Over the past few days I have been pondering about this: I enjoy technical things (like programming and stuff) and try to find the patterns and algorithms in everything. My life is number oriented. I'll spend all day working on a programmatic problem. I'll spend however much time is need to think of an elegant/efficient solution. Yet I am not as good with high school Algebra (I am sixteen)... I don't get it. How can I love numbers but not be very good at math? I think I slacked off in my earlier years in math classes because I found them to be boring. I feel like I am behind a wall. On the other side is math. I need to lower down this wall, but at the moment I am unable to identify it or it's cause. I feel like I love math, but am no good at it or have been taught poorly. I understand that I can get no where in Computer Science if I am bad at math. I find some aspects of math to be boring... perhaps teachers don't do well at explaining it in the US (I've researched). Since I assume there are some great mathematicians here, I would like to request some advice.
Thanks.
In recent years teachers in the USA have been under heavy pressure to teach only what can be tested on standardized tests. That has been corrupting the education system to the point where teachers orchestrate widespread cheating on standardized tests to get federal funding for the school.
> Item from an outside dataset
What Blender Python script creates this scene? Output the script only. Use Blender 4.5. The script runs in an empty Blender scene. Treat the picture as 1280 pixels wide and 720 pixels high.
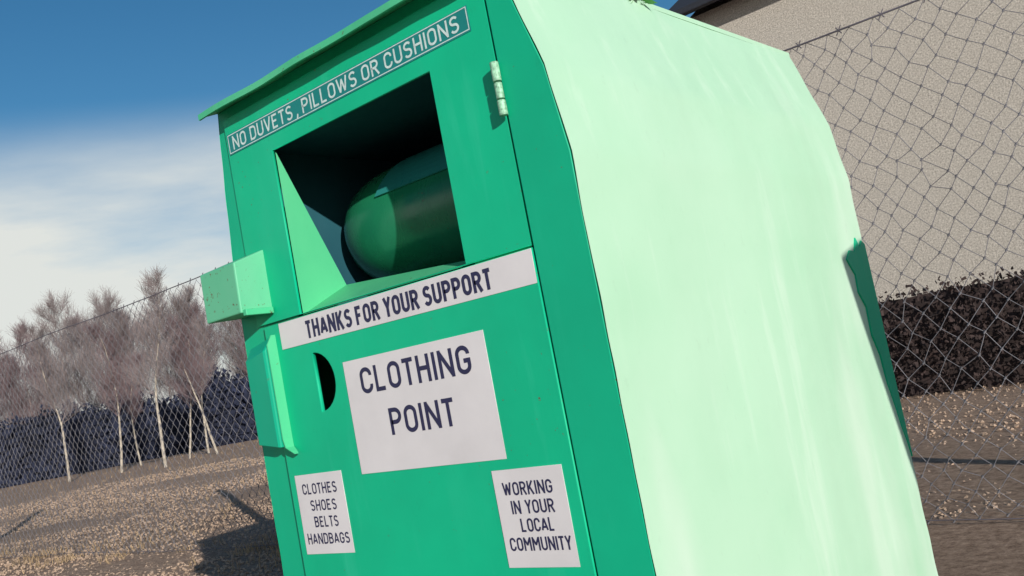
import bpy, bmesh, math, random
import numpy as np
from mathutils import Vector, Matrix, Euler, noise
random.seed(7); np.random.seed(7)
H=1.1   # camera height above ground; "relative" z values get +H
col=bpy.context.scene.collection
sc=bpy.context.scene

# ------------------------------------------------------------------ helpers
def link(o): col.objects.link(o); return o
def mobj(name,verts,faces,mat=None,parent=None,smooth=False):
    me=bpy.data.meshes.new(name); me.from_pydata([tuple(v) for v in verts],[],[tuple(f) for f in faces]); me.update()
    if mat: me.materials.append(mat)
    if smooth:
        me.polygons.foreach_set('use_smooth',[True]*len(me.polygons))
    o=bpy.data.objects.new(name,me); link(o)
    if parent: o.parent=parent
    return o
def fixn(o):
    bm=bmesh.new(); bm.from_mesh(o.data); bmesh.ops.recalc_face_normals(bm,faces=bm.faces); bm.to_mesh(o.data); bm.free()
def bev(o,w=.003,seg=2):
    m=o.modifiers.new('bevel','BEVEL'); m.width=w; m.segments=seg; m.limit_method='ANGLE'; m.angle_limit=math.radians(35)
def empty(name,loc,label,cat,group=None):
    e=bpy.data.objects.new(name,None); e.location=loc; link(e); e.empty_display_size=.2
    e['label']=label; e['category']=cat
    if group: e['group']=group
    return e
def box(name,x0,x1,y0,y1,z0,z1,mat,parent=None,b=0):
    v=[(x0,y0,z0),(x1,y0,z0),(x1,y1,z0),(x0,y1,z0),(x0,y0,z1),(x1,y0,z1),(x1,y1,z1),(x0,y1,z1)]
    f=[(0,3,2,1),(4,5,6,7),(0,1,5,4),(1,2,6,5),(2,3,7,6),(3,0,4,7)]
    o=mobj(name,v,f,mat,parent)
    if b: bev(o,b)
    return o
def plate(name,loops,yf,th,mat,parent=None,bevel=.0012):
    """loops in (x,z_rel); first outer, rest holes. front surface at y=yf"""
    cu=bpy.data.curves.new(name+'_c','CURVE'); cu.dimensions='2D'; cu.fill_mode='BOTH'
    cu.extrude=max(th/2-bevel,.0001); cu.bevel_depth=bevel; cu.bevel_resolution=1; cu.offset=-bevel
    for lp in loops:
        s=cu.splines.new('POLY'); s.points.add(len(lp)-1)
        for i,p in enumerate(lp): s.points[i].co=(p[0],p[1]+H,0,1)
        s.use_cyclic_u=True
    t=bpy.data.objects.new('tmp',cu); link(t)
    dg=bpy.context.evaluated_depsgraph_get()
    me=bpy.data.meshes.new_from_object(t.evaluated_get(dg)); bpy.data.objects.remove(t)
    me.transform(Matrix.Translation((0,yf+th/2,0))@Matrix.Rotation(math.pi/2,4,'X'))
    me.materials.clear(); me.materials.append(mat); me.name=name
    o=bpy.data.objects.new(name,me); link(o)
    if parent: o.parent=parent
    return o
def rect(x0,x1,z0,z1): return [(x0,z0),(x1,z0),(x1,z1),(x0,z1)]

# ------------------------------------------------------------------ materials
def newmat(name):
    m=bpy.data.materials.new(name); m.use_nodes=True
    nt=m.node_tree; b=nt.nodes['Principled BSDF']; return m,nt,b
def N(nt,t,**k):
    n=nt.nodes.new(t)
    for a,v in k.items(): setattr(n,a,v)
    return n
def noise_node(nt,scale,detail=5,rough=.6,vec=None,stretch=None):
    tc=N(nt,'ShaderNodeTexCoord'); mp=N(nt,'ShaderNodeMapping')
    if stretch: mp.inputs['Scale'].default_value=stretch
    nt.links.new(tc.outputs['Object'],mp.inputs['Vector'])
    n=N(nt,'ShaderNodeTexNoise'); n.inputs['Scale'].default_value=scale; n.inputs['Detail'].default_value=detail; n.inputs['Roughness'].default_value=rough
    nt.links.new(mp.outputs[0],n.inputs['Vector']); return n
def ramp(nt,src,p0,c0,p1,c1):
    r=N(nt,'ShaderNodeValToRGB'); r.color_ramp.elements[0].position=p0; r.color_ramp.elements[1].position=p1
    r.color_ramp.elements[0].color=c0; r.color_ramp.elements[1].color=c1
    nt.links.new(src,r.inputs[0]); return r
def mix(nt,fac,a,b,mode='MIX'):
    m=N(nt,'ShaderNodeMix',data_type='RGBA',blend_type=mode)
    for i,v in ((0,fac),(6,a),(7,b)):
        if hasattr(v,'is_linked') or hasattr(v,'links'): nt.links.new(v,m.inputs[i])
        else: m.inputs[i].default_value=v
    return m.outputs[2]
def C(r,g,b): return (r,g,b,1)
def bump(nt,b,h,strength,dist):
    bp=N(nt,'ShaderNodeBump'); bp.inputs['Strength'].default_value=strength; bp.inputs['Distance'].default_value=dist
    nt.links.new(h,bp.inputs['Height']); nt.links.new(bp.outputs[0],b.inputs['Normal']); return bp
def paint(name,base,dark,light,rust=.0,rough=.45,streak=.35,spec=.3,wash=.8):
    m,nt,b=newmat(name)
    n1=noise_node(nt,2.2,4,.6); n2=noise_node(nt,9,5,.65,stretch=(1,1,.12)); n3=noise_node(nt,70,3,.7)
    n4=noise_node(nt,2.6,3,.55,stretch=(1,1,.3)); n5=noise_node(nt,38,6,.8,stretch=(1,1,.5)); n6=noise_node(nt,2.5,2,.5)
    c=mix(nt,ramp(nt,n1.outputs[0],.35,C(0,0,0),.7,C(1,1,1)).outputs[0],base,dark)
    s=ramp(nt,n2.outputs[0],.56,C(0,0,0),.8,C(streak,streak,streak))
    c=mix(nt,s.outputs[0],c,light)
    s2=ramp(nt,n4.outputs[0],.55,C(0,0,0),.74,C(streak*wash,streak*wash,streak*wash))
    c=mix(nt,s2.outputs[0],c,light)
    g=ramp(nt,n5.outputs[0],.60,C(0,0,0),.86,C(.35,.35,.35))
    c=mix(nt,g.outputs[0],c,C(base[0]*.5+.01,base[1]*.5,base[2]*.5))
    if rust>0:
        r=ramp(nt,n3.outputs[0],.72-rust*.1,C(0,0,0),.76-rust*.1,C(1,1,1))
        patch=ramp(nt,n6.outputs[0],.5-.15*rust,C(0,0,0),.62,C(1,1,1))
        mm=N(nt,'ShaderNodeMath',operation='MULTIPLY');nt.links.new(r.outputs[0],mm.inputs[0]);nt.links.new(patch.outputs[0],mm.inputs[1])
        c=mix(nt,mm.outputs[0],c,C(.13,.06,.03))
    nt.links.new(c,b.inputs['Base Color'])
    rr=ramp(nt,n2.outputs[0],.3,(rough-.08,)*3+(1,),.7,(rough+.12,)*3+(1,))
    nt.links.new(rr.outputs[0],b.inputs['Roughness'])
    b.inputs['Specular IOR Level'].default_value=spec
    nb=noise_node(nt,5,3,.5)
    bump(nt,b,nb.outputs[0],.35,.006)
    return m
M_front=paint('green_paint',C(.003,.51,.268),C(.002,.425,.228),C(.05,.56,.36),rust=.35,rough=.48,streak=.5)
M_flange=paint('flange_paint',C(.002,.45,.245),C(.002,.39,.215),C(.03,.51,.31),rust=.2,rough=.5)
M_handle=paint('handle_paint',C(.003,.38,.23),C(.002,.33,.20),C(.04,.46,.28),rust=.5,rough=.5)
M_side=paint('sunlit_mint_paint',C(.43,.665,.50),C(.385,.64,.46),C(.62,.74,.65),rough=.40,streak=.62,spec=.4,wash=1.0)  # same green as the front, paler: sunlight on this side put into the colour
M_trim=paint('light_green_paint',C(.09,.54,.28),C(.06,.48,.25),C(.2,.60,.38),rust=.7,rough=.5)
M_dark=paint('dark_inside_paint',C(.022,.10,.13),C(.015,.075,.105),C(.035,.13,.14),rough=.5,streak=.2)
M_drum=paint('drum_paint',C(.018,.24,.11),C(.010,.16,.09),C(.06,.38,.18),rust=.5,rough=.25,spec=.5)
M_flap=paint('drum_flap_paint',C(.03,.26,.24),C(.02,.21,.21),C(.05,.32,.27),rough=.3,spec=.5)
M_strip=paint('banner_teal',C(.012,.23,.22),C(.010,.20,.20),C(.02,.28,.25),rough=.45,streak=.1)
def simple(name,c,rough=.6,metal=0,var=.15,scale=20,bmp=0):
    m,nt,b=newmat(name); n=noise_node(nt,scale,5,.6)
    cc=mix(nt,ramp(nt,n.outputs[0],.3,C(0,0,0),.7,C(1,1,1)).outputs[0],C(*[x*(1-var) for x in c]),C(*[min(1,x*(1+var)) for x in c]))
    nt.links.new(cc,b.inputs['Base Color']); b.inputs['Roughness'].default_value=rough; b.inputs['Metallic'].default_value=metal
    if bmp: bump(nt,b,n.outputs[0],.6,bmp)
    return m
M_sign=simple('white_sign_vinyl',(.69,.665,.69),.45,var=.07,scale=5)
M_navy=simple('navy_lettering',(.022,.022,.075),.5,var=.1)
M_pale=simple('pale_lettering',(.58,.72,.72),.5,var=.15,scale=80)
M_hinge=simple('hinge_steel_paint',(.25,.48,.33),.5,var=.6,scale=120,bmp=.001)
M_wire=simple('galvanised_wire',(.17,.165,.185),.55,.0,var=.35,scale=3)
M_twist=simple('rusty_strand_wire',(.11,.10,.12),.6,.0,var=.35,scale=3)
M_post=simple('concrete_post',(.34,.33,.31),.9,var=.2,bmp=.004)
M_bark=simple('birch_bark',(.40,.35,.29),.9,var=.4,scale=5)
M_twig=simple('winter_twigs',(.215,.155,.165),.9,var=.3,scale=.6)
M_twig2=simple('winter_twigs_grey',(.26,.215,.215),.9,var=.3,scale=.6)
M_wood=simple('weathered_timber',(.2,.15,.11),.85,var=.3,bmp=.004)
M_slate=simple('dark_roof',(.022,.025,.035),.7,var=.2)
M_leaf=simple('weed_leaf',(.08,.32,.05),.5,var=.3)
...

There's also the fact that high schools are required to teach math to everyone, including those who are not interested. That results in courses of a kind that almost everyone can pass, thereby holding back those who are interested and could do well in the topic.
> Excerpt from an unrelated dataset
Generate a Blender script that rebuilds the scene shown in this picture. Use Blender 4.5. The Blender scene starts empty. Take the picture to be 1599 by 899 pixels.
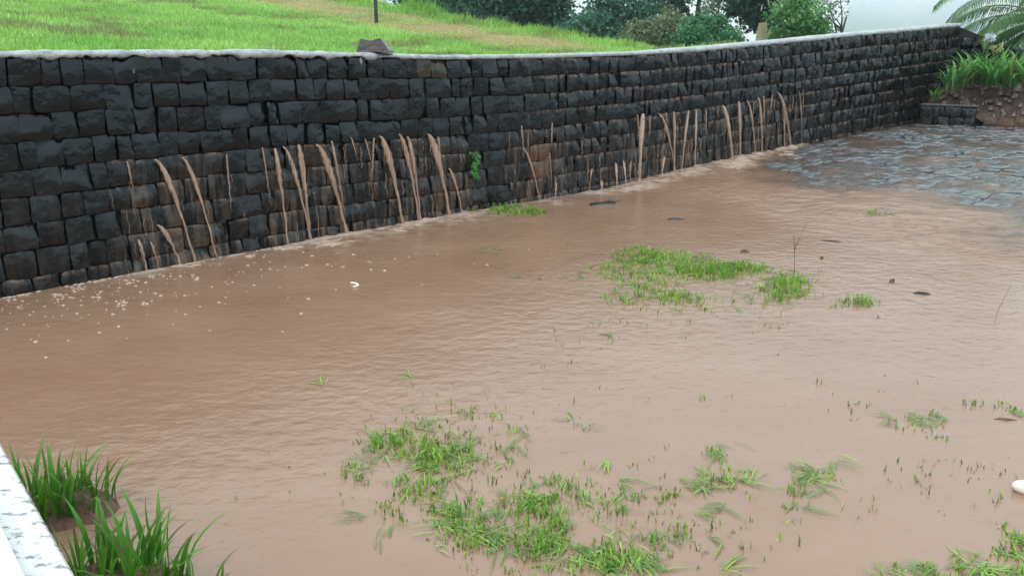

I would recommend two books by C. Stanley Ogilvy to high-school students interested in mathematics: Excursions in Number Theory and Excursions in Geometry. Those are addressed to students who don't yet know much but are intelligent and want to understand the subject, as opposed to wanting to pass standardized tests in it.
PS: People's interests and abilities differ greatly. Failing to match some standard ideal prescribed by a system that suffers from the sort of corruptions I've mentioned above doesn't mean something is wrong with you.